Former Sabres defenseman Philippe Boucher watched most of Pittsburgh's 2009 run to the Stanley Cup. ©2015, Dan Hickling, Olean Times Herald

Dan Bylsma’s toughest coaching decision

The two friends met again under unusual circumstances.

It was February 2009, and Dan Bylsma, a 38-year-old rookie coach, was beginning the arduous task of replacing Michel Therrien and saving the sinking Pittsburgh Penguins’ Stanley Cup hopes. His oldest defenseman, 36-year-old Philippe Boucher, was injured and months away from retirement.

A decade earlier, as Los Angeles Kings teammates, the two had grown close. Boucher greatly respected Bylsma, who carved out a solid career as a journeyman checker after starting out in the ECHL.

“He became a very good player,” Boucher, the Buffalo Sabres’ first-round pick in 1991, said by phone Thursday. “All of that came through heart and hard work and smarts.”

Bylsma’s ascension to an NHL head coach “came as no surprise,” Boucher said.

“Anyone that played with him or against him knew that coaching was in his future,” he said.

Bylsma’s fresh approach – he was close to his players and “very much alive,” Boucher said – immediately transformed the Penguins, who won 18 of their final 24 games.

“I think it was a breath of fresh air for all the guys that had been there in Pittsburgh,” said Boucher, now the coach and general manager of the QMJHL’s Quebec Remparts.

Bylsma, who was named Sabres coach on May 28, and Boucher enjoyed a special coach-player relationship. Given their past history, they understood each other and could talk.

“Obviously, it’s hard to say a friend when he’s coach,” Boucher said. “But we were close. We went through some things together as players, then it was good to see him as a coach again.”

But Boucher wasn’t a factor in the Penguins’ torrid late-season run. A broken foot sidelined him more than two months. He returned for the final two regular-season contests.

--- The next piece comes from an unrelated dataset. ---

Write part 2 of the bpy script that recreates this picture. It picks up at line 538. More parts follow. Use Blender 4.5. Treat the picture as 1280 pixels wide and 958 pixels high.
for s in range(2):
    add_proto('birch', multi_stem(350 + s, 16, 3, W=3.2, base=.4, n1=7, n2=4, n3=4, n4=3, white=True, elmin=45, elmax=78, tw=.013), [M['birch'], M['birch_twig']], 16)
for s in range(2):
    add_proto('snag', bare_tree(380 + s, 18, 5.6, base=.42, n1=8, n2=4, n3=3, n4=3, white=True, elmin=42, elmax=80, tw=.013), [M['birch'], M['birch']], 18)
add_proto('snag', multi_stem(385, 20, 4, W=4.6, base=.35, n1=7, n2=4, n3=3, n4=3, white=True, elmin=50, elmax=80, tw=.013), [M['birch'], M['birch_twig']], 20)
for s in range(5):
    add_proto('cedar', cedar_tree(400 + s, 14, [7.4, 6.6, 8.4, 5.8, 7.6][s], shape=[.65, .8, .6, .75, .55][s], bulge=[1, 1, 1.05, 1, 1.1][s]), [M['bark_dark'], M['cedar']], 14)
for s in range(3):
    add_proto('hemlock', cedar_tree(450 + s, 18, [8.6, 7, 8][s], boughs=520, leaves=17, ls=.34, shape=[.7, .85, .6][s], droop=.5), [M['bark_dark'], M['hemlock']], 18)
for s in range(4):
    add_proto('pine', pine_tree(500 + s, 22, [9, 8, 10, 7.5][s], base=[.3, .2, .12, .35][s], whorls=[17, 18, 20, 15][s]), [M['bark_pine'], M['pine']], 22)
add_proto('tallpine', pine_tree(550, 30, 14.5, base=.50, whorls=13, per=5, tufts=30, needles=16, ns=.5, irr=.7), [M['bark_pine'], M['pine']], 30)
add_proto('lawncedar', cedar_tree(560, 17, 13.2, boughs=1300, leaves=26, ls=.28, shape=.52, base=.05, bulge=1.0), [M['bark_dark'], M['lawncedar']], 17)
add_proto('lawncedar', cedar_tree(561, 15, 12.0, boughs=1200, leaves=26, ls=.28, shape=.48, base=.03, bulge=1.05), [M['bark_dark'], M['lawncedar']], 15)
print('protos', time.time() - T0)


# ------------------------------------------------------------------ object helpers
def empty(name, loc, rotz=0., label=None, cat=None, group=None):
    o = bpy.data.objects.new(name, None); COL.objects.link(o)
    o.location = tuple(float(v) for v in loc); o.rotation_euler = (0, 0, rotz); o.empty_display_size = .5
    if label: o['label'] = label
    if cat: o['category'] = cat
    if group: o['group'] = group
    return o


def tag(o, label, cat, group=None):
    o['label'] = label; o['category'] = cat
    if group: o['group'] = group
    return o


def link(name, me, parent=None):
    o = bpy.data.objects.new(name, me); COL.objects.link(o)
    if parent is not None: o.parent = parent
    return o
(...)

By then, he had been passed on the depth chart.

When the playoffs began, Bylsma only dressed Boucher, a veteran of 748 games, occasionally, making his friend a spare part. Sitting Boucher was excruciating for Bylsma.

“We were good friends, and not playing me wasn’t easy for him,” Boucher said. “We were close. It was hard for me to take. I was old enough not to let it show.”

Boucher had never played for a stronger team in his 16 seasons. Still, he understood his role.

“I was old enough at the time to know everybody’s important to a hockey team,” Boucher said. “It was my role.”

Boucher played nine playoff games, including all of the Penguins’ four-game Eastern Conference final sweep of the Carolina Hurricanes. He dressed for Game 1 of the Stanley Cup final, his last NHL appearance. He watched the final six games against the Detroit Red Wings.

After the Penguins won Game 7, Bylsma and Boucher met briefly at center ice during the celebration inside Joe Louis Arena. Two days later, Bylsma told Boucher just how hard sitting his friend had been for him.

“Dan told me, ‘Maybe I’ll be a coach for 20 years … it’ll be the toughest decision I’ve ever made,’” Boucher said. “I just told him, ‘Dan, you’ve made all the right decisions, we won the Cup.’ So we remained friends after that and we’ll remain friends for a long time. I understood the things he was doing. It wasn’t awkward. You know the person. You know how good of a person he is, and obviously it didn’t take too long for me to see he was a good coach.

“I spent a lot of time when I wasn’t playing watching and trying to learn from them … to understand the ins and outs of a hockey team and how to approach the players. I learned a lot watching them, how he treated us in Pittsburgh.”